I had a chance encounter with a member of the Wounded Warriors the other night. I had just completed a presentation about the battle at Vimy Ridge at the Whitby Public Library. On our way out of the library, he gave me an update on plans the group has to take about 30 younger Canadian vets on a bicycle tour of Normandy later this spring. (By the way, they’re doing it entirely on private donations. No government funding.) He recounted a recent exchange between his group and a Veterans Affairs Canada committee reviewing the needs Canada’s latest vets – those returning from Afghanistan. He was encouraging greater support for vets with post-traumatic stress disorder.
“Give them time,” the VAC rep apparently said. “They’ll get over it.”
My acquaintance with the Wounded Warriors group said it was all he could do to contain his anger. Still steaming over VAC’s apparent indifference to the needs of vets with PTSD, my acquaintance went on to point out that many negative societal statistics that Canadian municipalities face these days are dominated by former troops who served in Afghanistan. In fact, if the U.S. statistics are any indication, as much as half the country’s homeless may well be vets from recent wars in the Middle East.
It appears, however, that miscommunication, indignity and indifference over veterans’ needs at the VAC level are only the beginning of current problems facing Canadians who have served their country in uniform during modern wars. The recent desecration of flyer Martin Northmore’s grave is one offshore example. It appears that Libyans offended by U.S. troops burning copies of the Quran, this week decided to retaliate by overturning and chopping to bits the tombstone of the Second World War flying officer. Northmore’s Hurricane fighter was shot down by enemy fire in October 1943 as he escorted an Allied convoy over Italy. He was buried in the Benghazi War Cemetery, along with 10 other Canadians who all fought and died in the campaign to liberate Libya from the Nazis.
Then there’s the case of the upcoming inauguration of the first ever monument erected to honour Commonwealth air crewmen of Bomber Command. This summer, the British will pay tribute to the memory of those who served in the nightly operations to bomb enemy targets in Hitler’s Fortress Europe. The monument itself is in part constructed of materials retrieved from former Halifax bombers of Canada’s No. 6 Group, which flew thousands of sorties from RCAF bases around England between 1942 and 1945. Typical of those nightly thousand-bomber raids deep into Nazi-occupied Europe, as many as 10 per cent of the aircraft and their eight-to-10-man crews did not return; 55,573 Bomber Command airmen died in the war.

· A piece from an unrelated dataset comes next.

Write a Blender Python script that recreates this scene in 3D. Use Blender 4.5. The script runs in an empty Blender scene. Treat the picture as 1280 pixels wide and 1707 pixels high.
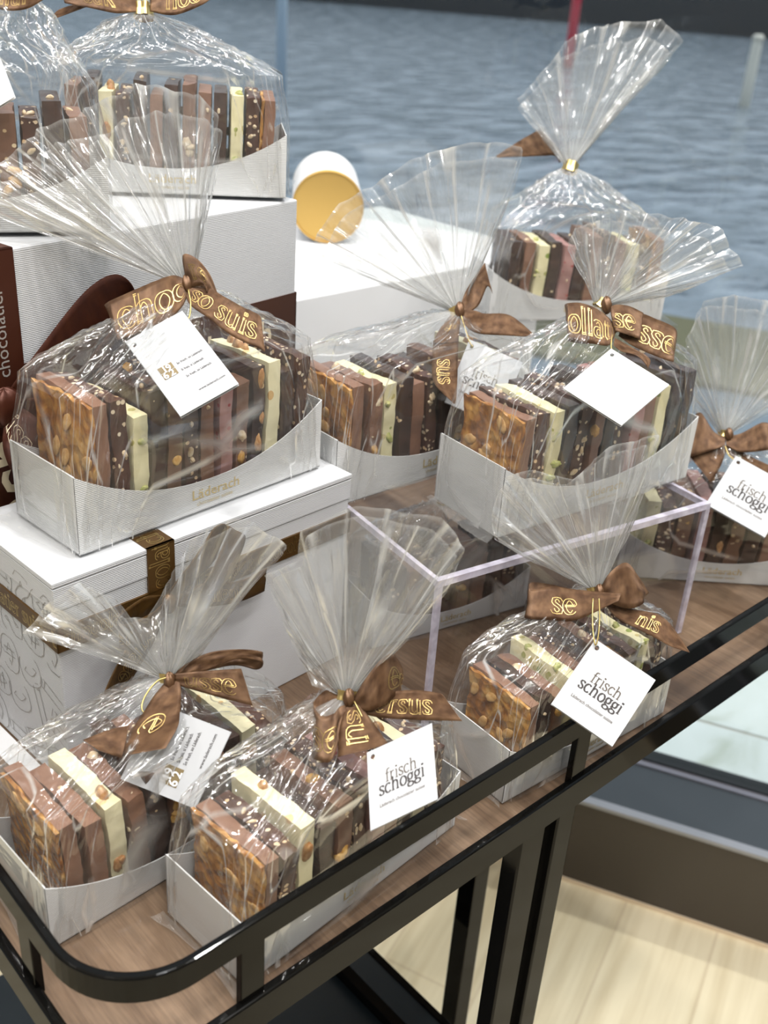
import bpy, math, random
from mathutils import Vector, Matrix, noise
# ------------------------------------------------------------------ camera, world, lights, exposure
SC = bpy.context.scene
COL = SC.collection
ZT = 0.80                                    # top of the trolley
CAM = Vector((0.0, 0.0, 1.33))
RGT = Vector((0.74024139, -0.66933423, 0.06351673))
UPC = Vector((0.26730828, 0.37967125, 0.88566135))
BCK = Vector((-0.61691893, -0.63862464, 0.45996696))
cam_data = bpy.data.cameras.new('camera'); cam = bpy.data.objects.new('camera', cam_data); COL.objects.link(cam)
cam.matrix_world = Matrix(((RGT.x, UPC.x, BCK.x, CAM.x), (RGT.y, UPC.y, BCK.y, CAM.y), (RGT.z, UPC.z, BCK.z, CAM.z), (0, 0, 0, 1)))
cam_data.sensor_fit = 'HORIZONTAL'; cam_data.sensor_width = 36.0; cam_data.lens = 1738.0 / 1280.0 * 36.0
cam_data.clip_start = 0.02; cam_data.clip_end = 300
cam_data.dof.use_dof = True; cam_data.dof.focus_distance = 0.74; cam_data.dof.aperture_fstop = 11.0
SC.camera = cam
SC.view_settings.view_transform = 'Standard'; SC.view_settings.look = 'None'
SC.view_settings.gamma = 1.0; SC.view_settings.use_curve_mapping = False
SC.view_settings.exposure = 0.1
SC.cycles.transparent_max_bounces = 32
SC.cycles.max_bounces = 7; SC.cycles.diffuse_bounces = 3; SC.cycles.glossy_bounces = 4
SC.cycles.use_adaptive_sampling = True; SC.cycles.adaptive_threshold = 0.035
SC.cycles.caustics_reflective = False; SC.cycles.caustics_refractive = False
SC.cycles.sample_clamp_indirect = 8.0

W = bpy.data.worlds.new('world'); SC.world = W; W.use_nodes = True
bg = W.node_tree.nodes['Background']
wn = W.node_tree
tcw = wn.nodes.new('ShaderNodeTexCoord'); sep = wn.nodes.new('ShaderNodeSeparateXYZ'); rmp = wn.nodes.new('ShaderNodeValToRGB')
wn.links.new(tcw.outputs['Generated'], sep.inputs[0]); wn.links.new(sep.outputs['Z'], rmp.inputs[0]); wn.links.new(rmp.outputs[0], bg.inputs[0])
rmp.color_ramp.elements[0].position = 0.0; rmp.color_ramp.elements[0].color = (0.27, 0.31, 0.36, 1)
rmp.color_ramp.elements[1].position = 0.6; rmp.color_ramp.elements[1].color = (0.50, 0.55, 0.62, 1)
bg.inputs[1].default_value = 1.35

def lamp(kind, name, loc, energy, color=(1, 1, 1), target=None, **kw):
    d = bpy.data.lights.new(name, kind); d.energy = energy; d.color = color
    for k, v in kw.items(): setattr(d, k, v)
    o = bpy.data.objects.new(name, d); COL.objects.link(o); o.location = loc
    if target is not None:
        o.rotation_euler = (Vector(target) - Vector(loc)).to_track_quat('-Z', 'Y').to_euler()
    return o
# daylight coming in through the shop window, low sun from behind right
lamp('SUN', 'sunlight', (3, 1, 3), 1.3, (1.0, 0.96, 0.9), (2.42, 1.35, 2.0), angle=0.03)
# unseen ceiling downlights; small bright discs added for sparkle on the cellophane
for lx, ly, e in [(0.15, -0.25, 8), (0.9, -0.1, 8), (-0.5, 0.35, 8), (0.25, 1.0, 6), (0.95, 0.8, 5), (-0.3, -0.9, 9), (1.3, -0.9, 7), (-0.9, 1.2, 6), (0.5, 0.4, 5), (-0.1, 0.5, 4), (0.6, -1.6, 6), (-1.2, -0.3, 6), (-0.2, 1.9, 5)]:
    lamp('AREA', 'sparkle_downlight', (lx, ly, 2.745), e * 1.25, (1.0, 0.975, 0.94), (lx, ly, 0), shape='DISK', size=0.085)
# soft fill lamps added below the ceiling, one wide, one a narrow strip
lamp('AREA', 'ceiling_fill_wide', (-0.5, -0.6, 2.74), 11, (1.0, 0.97, 0.93), (0.2, 0.2, 0.8), shape='RECTANGLE', size=1.2, size_y=0.5)
lamp('AREA', 'ceiling_fill_strip', (0.7, 0.1, 2.74), 9, (0.97, 0.98, 1.0), (0.6, 0.4, 0.8), shape='RECTANGLE', size=1.4, size_y=0.07)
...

Despite the significance of the memorial (and the highest-per-capita service fatalities during the war), however, it appears the Harper government has chosen to send perhaps 25 veteran delegates to the inauguration on June 28. On the surface the event appears to be a casualty of economic belt-tightening; underneath it’s likely the decision to organize a revisit of veteran Canadian aviators would serve too small a political constituency for the investment required. In current parlance – not enough bang for the buck.
Then, there’s the case of MP Rob Anders. Last week, at a Halifax meeting of the volunteer group, Veterans Emergency Transition Services, Jim Lowther and David MacLeod offered suggestions for dealing with the homeless problem faced by former soldiers. The two former members of the Canadian Forces complained that Anders fell asleep during their presentation. Anders apparently denied the accusation and accused the men of being “NDP hacks” akin to Putin, the president of Russia.
“I am a card-carrying member of the Conservative party,” Lowther later told CBC Radio. “I hope (Anders) does the right thing and apologizes to those on the committee … and steps down.”
Indeed, Lowther told the Ottawa Citizen that several hundred veterans had emailed members of the V.E.T.S. committee, demanding Anders be removed from the hearings because he had little understanding of the needs of veterans.
The truth be known, since the first Canadian veterans returned from the Great War in Europe in 1918, this country’s private and public sectors have never been fully able to deal with those returning to civvy street. Following the Second World War in 1945, commentators warned, that “the Canadian soldier is just about the biggest problem Canada has to face.” The Army’s Maple Leaf newspaper headlined, “Veterans warned against creating new Depression.” And even Richard Malone, head of public relations for the Canadian Army, offered this stark assessment.
“Home life is a little hard getting used to all of a sudden,” he wrote. “People’s daily interests back here are miles apart from our daily concerns of the past.”
It’s time for those directing home life to consider veterans’ daily concerns, for their interests and the country’s.